La seule étape non prévue à l'origine est le concours d'architecture pour la Salle del Castillo, cause principale du dépassement de délai. Si le promoteur parvenait à prouver que ce concours n'était pas nécessaire, et que donc, en prenant la décision de le lancer, la Municipalité a retardé inutilement le moment du dépôt du préavis sur le PPA, il pourrait alors faire jouer cette clause. Heureusement pour la commune, on peut montrer que tel n'est pas le cas, que le projet présenté concernant la Salle del Castillo – bricolé pour la votation – en 2007 ne permettait pas une rénovation convenable, qu'on était dans une impasse et qu'il était nécessaire d'organiser ce concours pour en sortir. De plus, Projet109 SA a participé au jury du concours, il l'a donc reconnu comme légitime, et ne peut aujourd'hui le renier.

Nous avons donc pleinement le droit, au sens juridique, d'utiliser la clause de nullité au 31 décembre pour écarter un projet que nous jugeons néfaste pour Vevey, et pouvons le faire sans craindre de devoir payer les dédommagements dont on nous menace.

Evidemment, il faudra que les procédures juridiques qui suivront un NON – s'il y en a – soient menées par des juristes convaincus du bon droit de la commune et du peuple, et non par ceux qui ont jusqu'à présent argumenté le contraire !

2. Sous la forme du «respect des engagements», les partisans du OUI mettent en cause notre droit moral à user de ce droit.

Un premier facteur relativise cet «engagement», c'est l'ambiguïté sur la nature même de l'acte «promesse de vente et d'achat». Une partie de la population a pu croire qu'approuver cette promesse n'engageait à rien de définitif, qu'elle devrait être confirmée par la suite. C'est d'ailleurs en ce sens qu'avait écrit au groupe socialiste le municipal Pierre-Alain Dupont. [4]
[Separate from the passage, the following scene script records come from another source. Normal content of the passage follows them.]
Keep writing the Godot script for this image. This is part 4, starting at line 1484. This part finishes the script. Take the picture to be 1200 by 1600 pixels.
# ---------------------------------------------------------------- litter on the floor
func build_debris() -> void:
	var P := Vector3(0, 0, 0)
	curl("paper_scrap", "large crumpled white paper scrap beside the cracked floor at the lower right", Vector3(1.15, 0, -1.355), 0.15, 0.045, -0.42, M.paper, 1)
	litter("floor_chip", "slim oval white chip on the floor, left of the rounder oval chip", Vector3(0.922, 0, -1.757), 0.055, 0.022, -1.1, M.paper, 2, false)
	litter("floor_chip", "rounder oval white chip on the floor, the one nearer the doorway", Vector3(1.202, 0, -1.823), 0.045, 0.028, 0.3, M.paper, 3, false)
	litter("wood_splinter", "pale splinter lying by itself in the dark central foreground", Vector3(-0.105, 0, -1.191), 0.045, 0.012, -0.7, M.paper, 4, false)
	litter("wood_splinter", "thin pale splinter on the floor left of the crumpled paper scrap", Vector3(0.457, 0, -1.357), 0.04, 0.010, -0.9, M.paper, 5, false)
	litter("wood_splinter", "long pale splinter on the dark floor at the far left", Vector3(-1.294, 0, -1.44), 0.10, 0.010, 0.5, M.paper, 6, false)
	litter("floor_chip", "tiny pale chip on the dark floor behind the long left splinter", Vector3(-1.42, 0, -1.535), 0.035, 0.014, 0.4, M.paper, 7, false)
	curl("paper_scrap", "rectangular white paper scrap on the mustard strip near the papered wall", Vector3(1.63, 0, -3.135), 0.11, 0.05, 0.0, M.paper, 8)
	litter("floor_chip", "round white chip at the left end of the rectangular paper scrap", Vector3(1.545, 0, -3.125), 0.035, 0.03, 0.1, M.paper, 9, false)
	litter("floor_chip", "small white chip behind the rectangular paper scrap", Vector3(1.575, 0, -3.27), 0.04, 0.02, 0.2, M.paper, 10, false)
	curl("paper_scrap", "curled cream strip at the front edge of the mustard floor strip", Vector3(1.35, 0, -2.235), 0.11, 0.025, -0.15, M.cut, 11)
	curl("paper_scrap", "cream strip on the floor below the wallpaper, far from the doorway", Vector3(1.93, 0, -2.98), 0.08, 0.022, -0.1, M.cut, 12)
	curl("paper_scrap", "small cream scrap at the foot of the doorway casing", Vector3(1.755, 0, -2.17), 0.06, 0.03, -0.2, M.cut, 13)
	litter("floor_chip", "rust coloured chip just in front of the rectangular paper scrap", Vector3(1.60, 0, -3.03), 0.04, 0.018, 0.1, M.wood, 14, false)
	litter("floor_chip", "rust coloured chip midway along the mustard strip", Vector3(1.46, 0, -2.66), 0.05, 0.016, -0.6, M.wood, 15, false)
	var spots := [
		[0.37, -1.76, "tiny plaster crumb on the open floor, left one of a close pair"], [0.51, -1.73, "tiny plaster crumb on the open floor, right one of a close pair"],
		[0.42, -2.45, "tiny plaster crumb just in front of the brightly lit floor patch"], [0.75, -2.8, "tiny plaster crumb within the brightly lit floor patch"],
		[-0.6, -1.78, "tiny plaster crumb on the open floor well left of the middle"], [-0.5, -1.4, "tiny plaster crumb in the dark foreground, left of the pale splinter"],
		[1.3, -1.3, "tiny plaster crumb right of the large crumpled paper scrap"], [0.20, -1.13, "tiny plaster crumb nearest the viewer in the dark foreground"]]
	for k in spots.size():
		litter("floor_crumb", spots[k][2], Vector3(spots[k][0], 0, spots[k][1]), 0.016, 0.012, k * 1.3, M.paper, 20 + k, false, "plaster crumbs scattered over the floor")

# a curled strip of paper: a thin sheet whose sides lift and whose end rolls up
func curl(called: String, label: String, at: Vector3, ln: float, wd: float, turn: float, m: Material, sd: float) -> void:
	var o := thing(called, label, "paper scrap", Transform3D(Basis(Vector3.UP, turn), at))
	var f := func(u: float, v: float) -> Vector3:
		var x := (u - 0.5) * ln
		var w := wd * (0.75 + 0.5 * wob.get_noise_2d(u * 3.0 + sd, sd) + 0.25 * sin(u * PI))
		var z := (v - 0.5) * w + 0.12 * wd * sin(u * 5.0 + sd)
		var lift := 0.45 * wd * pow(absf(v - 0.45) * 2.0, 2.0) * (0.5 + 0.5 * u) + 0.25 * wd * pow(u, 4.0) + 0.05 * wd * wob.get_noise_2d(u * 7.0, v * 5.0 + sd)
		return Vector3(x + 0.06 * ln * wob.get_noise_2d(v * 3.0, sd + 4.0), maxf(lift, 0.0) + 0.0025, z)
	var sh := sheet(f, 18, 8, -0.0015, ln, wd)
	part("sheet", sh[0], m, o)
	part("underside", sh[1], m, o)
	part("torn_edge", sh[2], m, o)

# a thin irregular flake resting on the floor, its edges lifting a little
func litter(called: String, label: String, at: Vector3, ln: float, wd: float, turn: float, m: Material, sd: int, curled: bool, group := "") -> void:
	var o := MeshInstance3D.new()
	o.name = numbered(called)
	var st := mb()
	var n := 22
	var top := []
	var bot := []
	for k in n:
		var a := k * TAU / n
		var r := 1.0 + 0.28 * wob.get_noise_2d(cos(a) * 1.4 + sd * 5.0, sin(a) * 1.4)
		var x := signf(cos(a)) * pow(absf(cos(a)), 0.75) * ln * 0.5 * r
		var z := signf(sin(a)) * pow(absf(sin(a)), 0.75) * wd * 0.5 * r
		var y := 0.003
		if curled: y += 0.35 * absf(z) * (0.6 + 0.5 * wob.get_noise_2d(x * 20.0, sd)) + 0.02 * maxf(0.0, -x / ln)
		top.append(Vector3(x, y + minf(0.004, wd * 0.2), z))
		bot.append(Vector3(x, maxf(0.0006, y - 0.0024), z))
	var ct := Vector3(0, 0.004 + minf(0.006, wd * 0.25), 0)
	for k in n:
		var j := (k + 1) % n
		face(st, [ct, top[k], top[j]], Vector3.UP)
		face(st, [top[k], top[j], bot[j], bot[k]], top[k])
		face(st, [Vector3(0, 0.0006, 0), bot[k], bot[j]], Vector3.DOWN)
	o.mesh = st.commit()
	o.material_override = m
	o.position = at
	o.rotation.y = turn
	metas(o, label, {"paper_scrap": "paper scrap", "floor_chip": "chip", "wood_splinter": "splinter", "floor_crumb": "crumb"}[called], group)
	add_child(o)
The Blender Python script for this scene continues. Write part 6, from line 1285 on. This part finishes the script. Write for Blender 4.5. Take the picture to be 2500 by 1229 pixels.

Deuxième facteur, l'état de «nécessité» et le chantage: l'impasse concernant le château de l'Aile était telle, l'exaspération contre ce feuilleton tragicomique, avec ses grands espoirs, et ses déceptions non moins grandes, ses fragments de molasse amenés par l'un ou l'autre conseiller communal en séance, avait atteint un tel niveau, que pour beaucoup il ne pouvait être question de faire la fine bouche, de risquer que la solution entrevue disparaisse à nouveau. C'est pourquoi, face au chantage de Projet109 SA «ce sera le Château ET le Rivage ou rien», la proposition de dissocier les deux ventes faite par la majorité de la commission n'a pas fait le poids au Conseil communal. Quant à la population, elle avait encore moins de marge de manœuvre : elle ne pouvait pas dissocier les deux ventes et devrait répondre par un seul OUI ou un seul NON aux deux questions. L'effet de chantage jouait encore plus fortement.

Troisième facteur : dans la campagne de votation, le sujet du Château de l'Aile a éclipsé les autres aspects du dossier. Le vote, à tort ou à raison, est devenu un choix entre sa vente et sa rénovation d'un côté, et de l'autre une proposition de maintien en main publique, sans projet d'utilisation concrète crédible et convaincant. C'est avant tout sur cela que le peuple a voté. Pour avoir essayé durant toute la campagne d'abord de comprendre le projet de rénovation de la Salle del Castillo présenté alors [5], puis d'avertir sur ses conséquences désastreuses, nous sommes bien placés pour savoir à quel point il était difficile de discuter d'autre chose que du Château de l'Aile.

Ainsi donc, entre ambiguïté de l'acte de vente, impossibilité de donner une bonne réponse à une question «multipack» et manque de discussion sur la vente du Rivage, il y a passablement de mauvaise foi à prétendre que la population a pris en 2007 un engagement clair et conscient !

D'autre part, Projet109 SA n'a pas hésité en 2007 à profiter de l'état de faiblesse de la commune sur ce dossier pour obtenir ce qu'il voulait. Aucune raison d'avoir aujourd'hui des scrupules à profiter de l'occasion qui nous est offerte pour nous dégager de ce qui était et reste un mauvais projet pour Vevey.

 

1. On trouve les mêmes points au chapitre IV-Conditions, sans rien qui contredise le chapitre VI.

2. Déjà acquise dans les faits, voir Juste retour du deuxième vote qu'on nous a volé (21 novembre 2012).

3. Aujourd'hui Cour de droit administratif et public du Tribunal cantonal, celle qui a annulé le PPA.

4. Voir Juste retour du deuxième vote qu'on nous a volé (21 novembre 2012)

5. Comme rappelé ci-dessus, le concours d'architecture a bouleversé le projet présenté pour la votation de 2007.